Confession of Murder

3 out of 5

Director: Jeong Byeong-gil

Jumping in to view ‘Confession’ for any given few minute segment can impress upon its glimpser the following notions: that the movie is sloppy, or choppy, or showy, or cheap, or just a little confused.  And all of those things are true.  But it’s to co-writer / director Jeong Byeong-gil’s credit that his material is stuck to an interesting concept, and that he remembers that the core of the film is quite serious, even if that affect certainly gets lost at various moments when the flick decides it wants to be an action movie or include a bit of slapstick.  Jeong certainly isn’t the first to combine genres, but on the whole, that is a skill that comes with time.  This being Jeong’s second film – after a doc on stuntmen, probably accounting for the semi-random inclusion of insane free-running and car chase sequences – he’s not quite there yet.  But his director’s eye seems interestingly fused with a video game era sense of visuals, which, nourished with patience in the silver screen world, might eventually lead us to a perfect slam-bang meld of styles.  This is something we’ve achieved in  the action and sci-fi genres, but it’d be cool to see it cross over into a legit drama.

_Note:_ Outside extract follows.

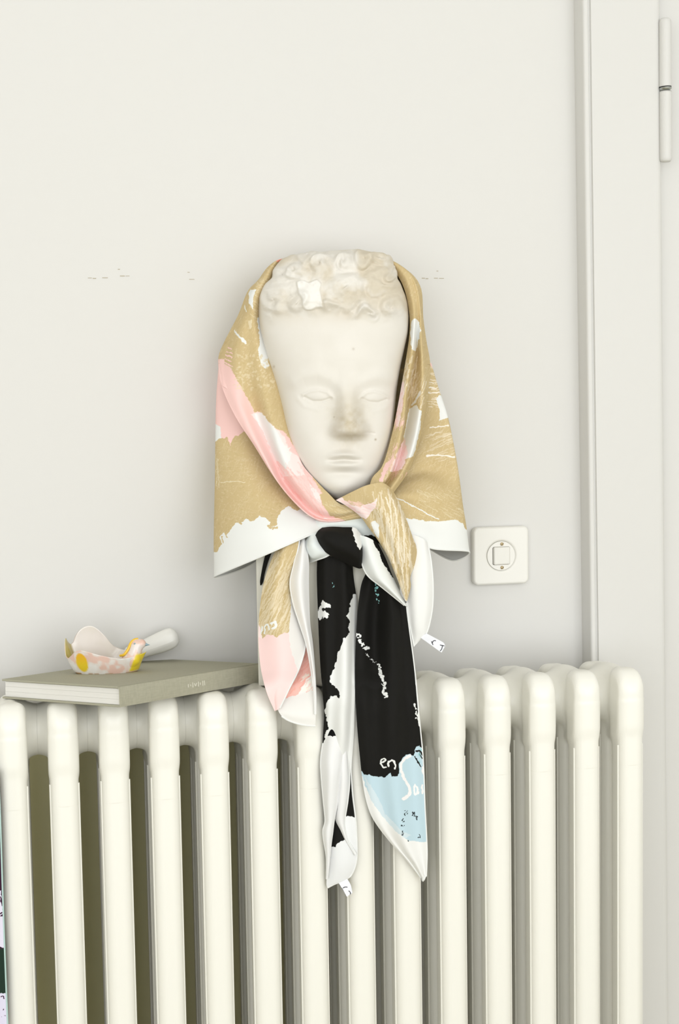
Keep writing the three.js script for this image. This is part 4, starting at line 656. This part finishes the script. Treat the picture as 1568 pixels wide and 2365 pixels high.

The movie opens with some confusing and perhaps unnecessary flashback flim-flammery: a scarred Lieutenant Choi (Jung Jae-young) is sitting down to some dinner before some comes crashing through the window.  Wait – is it him?  And indeed it is.  We’re now flashing back to Choi’s struggles with a serial killer – 10 women dead, his hopeful bride-to-be missing and presumed to be #11.  Jeong assails us with some camera gimmicks, jumping into first person view when a character is on his back, inverting the vision, or using some inventive editing (or maybe a go-pro, who knows) to follow the chase as it bursts through more windows and jumps from rooftop to rooftop and ends… with the killer inflicting a cheek wound upon Choi which would become that scar and then escaping.  The physical cue is a cute ploy, and the seamless transition to memories is used again, so this scene eventually works into the beats of the film, but while you’re processing how flashy the camera work is, you’re distracted by wondering if you’re reading the scene correctly… so its something of a difficult intro.  We move on to 15 years after this, when we’re told that the statute of limitations having expired on these crimes has allowed someone claiming to be the killer (whose face was masked to Choi) to step forward with a book called “I am the Murderer.”  The claim is that its an apology, but the insane amount of press this causes and subsequent riches from the book becoming a quick bestseller call into question the author’s true intentions.  The public’s reaction to the book is the centerpiece of the film – Choi expressing doubts as to Lee Doo-seok’s (Park Si-hoo) claims but unable to refute the level of detail in the text, and the ridiculous but totally believable cult of obsession that instantly springs up around Lee, since he turns out to be quite the handsome and charming young chap.  Some slightly goofy bits with a group of Doo-seok’s victims’ survivors constantly planning attacks against the supposed murderer muddle with the tone, as does a ridiculous car chase sequence… though god damn is that sequence pretty effing awesome.  There’s also some odd CGI that undermines the film’s general slickness, and I was constantly curious why no one mentioned how young Doo-seok looked.  But Jung Jae-young gives Choi a very believably brittle, grudging acceptance of his role as an officer now having to sometimes protect this killer and Lee is pitch-perfect creepy charm.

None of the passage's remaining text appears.